The Saban dub version of Tatsunoko's Pinocchio (aired on HBO in the early '90s) is on YouTube as well. I think most if not all of the episodes are there but not sure. I haven't seen the earlier Jim Terry dub so I can't speak as to which one is better but Saban's featured the same stable of Montreal-based voice actors that graced Maya the Bee (Saban's dub), Mysterious Cities of Gold, Samurai Pizza Cats and a lot of other dubbed anime from the '80s and '90s.
Even Devilman TV is considerably kiddified in comparison to the manga and later OVAs. The TV series dumbs down the storyline to Akira and his father dying in an accident in the Himalayas and Devilman (who already exists as a demon) occupying Akira's body. It's a lot goofier than later adaptations as well - one word... Lala. Nevertheless, it is still a Go Nagai work and plenty of blood is spilled in some particularly unsettling ways.

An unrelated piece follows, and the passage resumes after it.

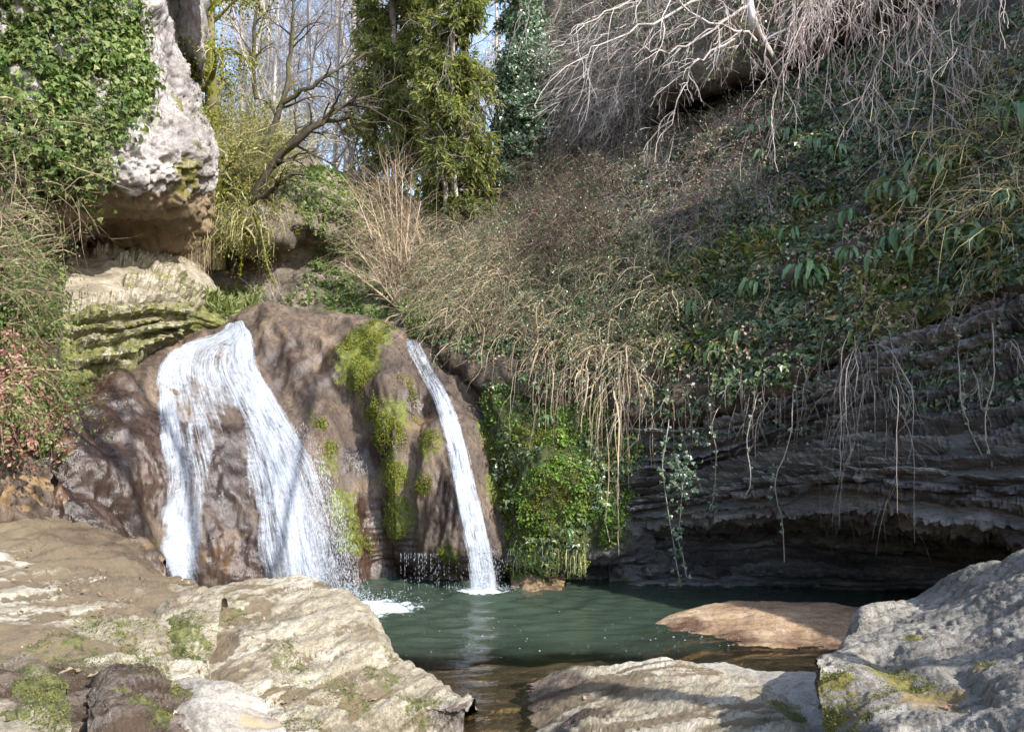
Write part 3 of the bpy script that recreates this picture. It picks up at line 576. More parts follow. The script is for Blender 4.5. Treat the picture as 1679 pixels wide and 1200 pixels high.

Capitan Centella was seen in the U.S. on Univision as well. I found an old TV schedule from 1987 (the network was seen in Detroit on a tiny VHF translator in the days before cable was available to the entire population) and virtually their whole Saturday morning lineup was dubbed anime... (Future Boy) Conan, El Pequeno Principe (Knack's Little Prince), and more. Even more (Mysterious Cities of Gold, Candy Candy, Hoero Bun Bun to name a few) was available on the CBC French network from across the border in Windsor. Ah, the memories.